The second is closing the connection as soon as it has been formed. On the TCP level, there is no way to close the connection both ways immediately - the only thing you can say is that "I am not going to send any more data". This happens so that when the initial SYN, SYN,ACK, ACK exchange has finished, the server sends a FIN packet to the remote end. In most cases, telling the other end with FIN that "I am not going to send any more data" makes the other end close the connection as well, and send it's own FIN packet. A connection terminated this way isn't any different from a normal connection where no data was sent for some reason. This means that the normal state tracking for TCP connections and the lingering close states will persist, just like for normal connections.
Now, on the C API side, this looks a bit different. When calling listen() on a port, the OS starts accepting connections on that port. This means that is starts replying SYN,ACK packets to connections, regardless if the C code has called accept() yet. So, on the TCP side, it makes no difference whether the connection is somehow closed before or after accept. The only additional concern is that a listening socket has a backlog, which means the number of non-accepted connections it can have waiting, before it starts saying RST to the remote end.

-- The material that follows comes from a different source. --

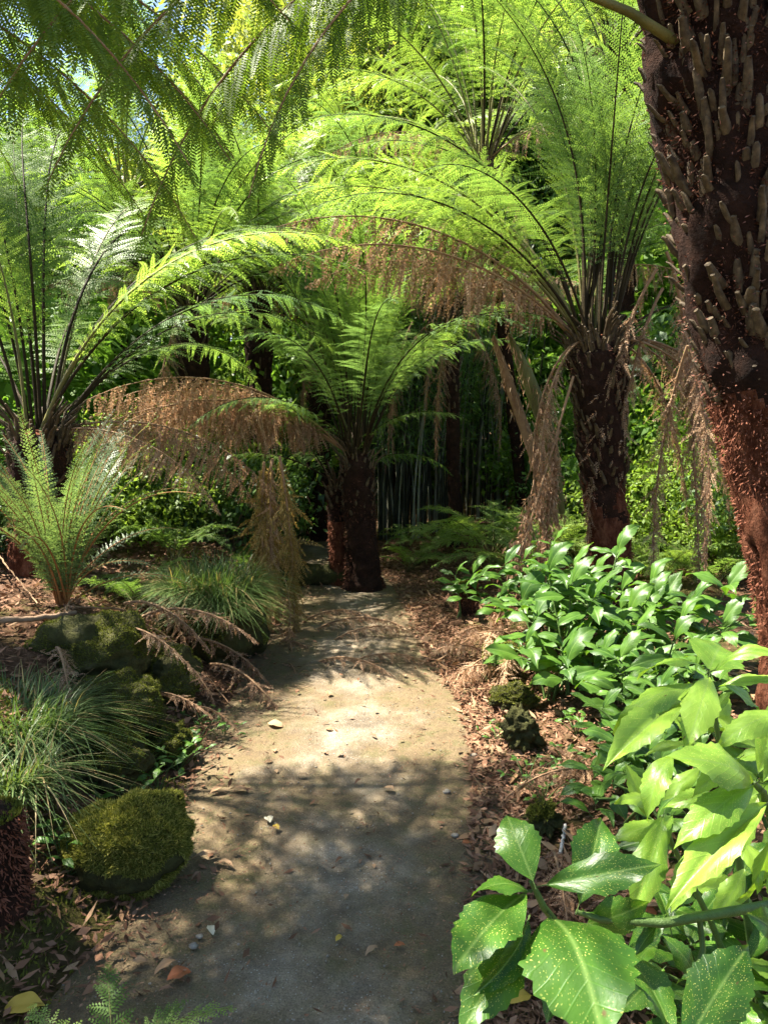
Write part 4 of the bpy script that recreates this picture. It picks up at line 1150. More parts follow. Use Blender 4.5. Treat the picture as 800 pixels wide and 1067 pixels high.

However, on windows, the SO_CONDITIONAL_ACCEPT call allows the application to take control of the backlog queue. This means that the server will not answer anything to a SYN packet until the application does something with the connection. This means, that rejecting connections at this level can actually send RST packets to the network without creating state.
So, if you cannot get the SO_CONDITIONAL_ACCEPT functionality enabled somehow on the socket you are using AcceptEx on, it will show up differently to the network. However, not many places actually use the immediate RST functionality, so I would think the requirement for that must mean a very specialized system indeed. For most common use cases, accepting a socket and then closing it is the normal way to behave.
I can't comment on the Windows side of things but as far as TCP is concerned, rejecting a connection is a bit different than disconnecting from it.
For one, disconnecting from a connection means there were more resources already "consumed" (e.g. ports state maintained in Firewalls & end-points, forwarding capacity used in switches/routers etc.) in both the network and the hosts. Rejecting a connection is less resource intensive.